I guess also, sometimes situations morph between the two. So for example, a landslide or failed bridge may be sudden and cause an emergency rail replacement bus, but it may take many months to repair and so the rail replacement bus becomes more long-term and more planned.
The planned use of buses/coaches for rail replacement work (such as Blackpool recently, and Derby shortly) is using vehicles over a specified route, with individual fares paid [albeit initially to the TOC], and operating to an agreed timetable. For these planned operations a vehicle needs to meet PSVAR legislation.
In which case, I wonder why so many coaches in use as rail replacement buses in such circumstances are inaccessible at the moment.
Coaches that were first used on or after 1st January 2005 are subject to PSVAR now (if used on scheduled services at separate fares, as per the above.)
I had a quick look at the website of the main provider of coaches locally for Northern's rail replacement buses for e.g. their industrial action days and currently on Windermere. Over half of their coaches were manufactured after 2004. Unhelpfully, whilst their website lists whether each one has a toilet, air conditioning etc etc., it doesn't mention whether each coach is wheelchair accessible; but the pictures, and Northern's communications with me, suggests that they are not.
As I mentioned above, it's quite likely that there will be insufficient disabled-friendly *coaches* from 2020 but the early ex-National Express vehicles that comply with PSVAR have already moved on to smaller operators and, in any event, there are numerous *buses* around.

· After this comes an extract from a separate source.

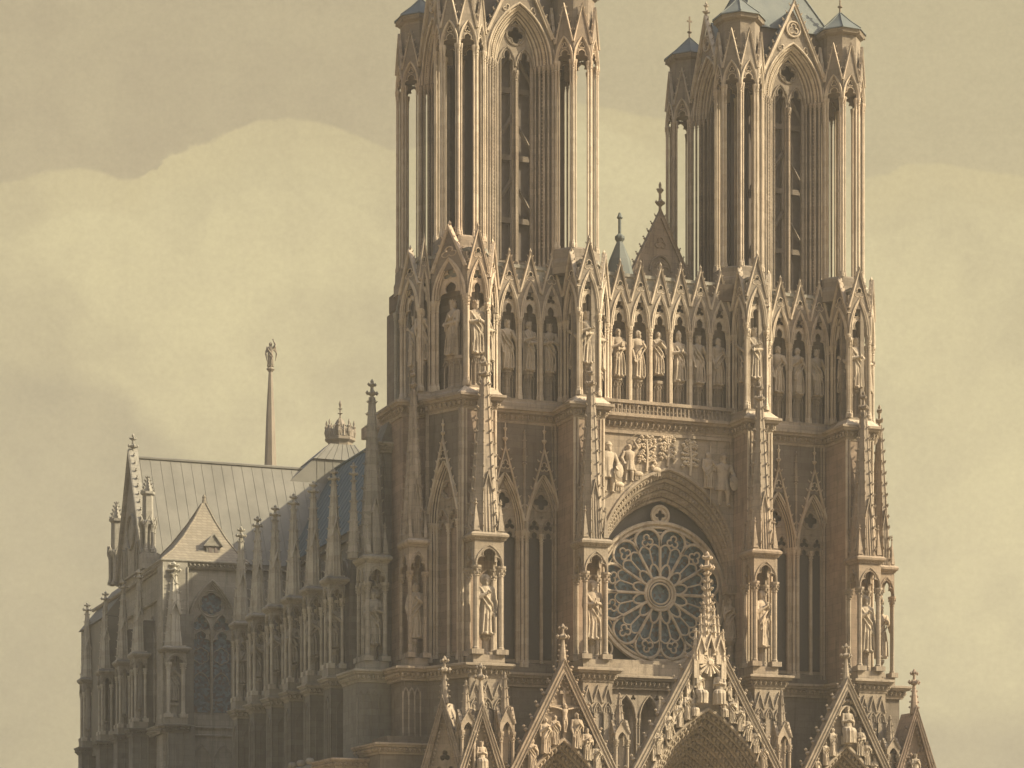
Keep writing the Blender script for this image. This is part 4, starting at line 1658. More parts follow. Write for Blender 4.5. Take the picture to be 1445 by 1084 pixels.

That's good news. (I originally asked about buses and coaches, not just coaches.)
I guess that on the bigger rail replacement work there only needs to be 1 compliant coach out of the 5-6 that might be covering one train journey.
The other 4 or 5 being accessible buses?
I don't think the PSVAR differentiates between situations where one bus, or several buses, run to the same schedule - my understanding is that PSVAR would apply to all the vehicles covering the one journey (provided it's got a published schedule etc.)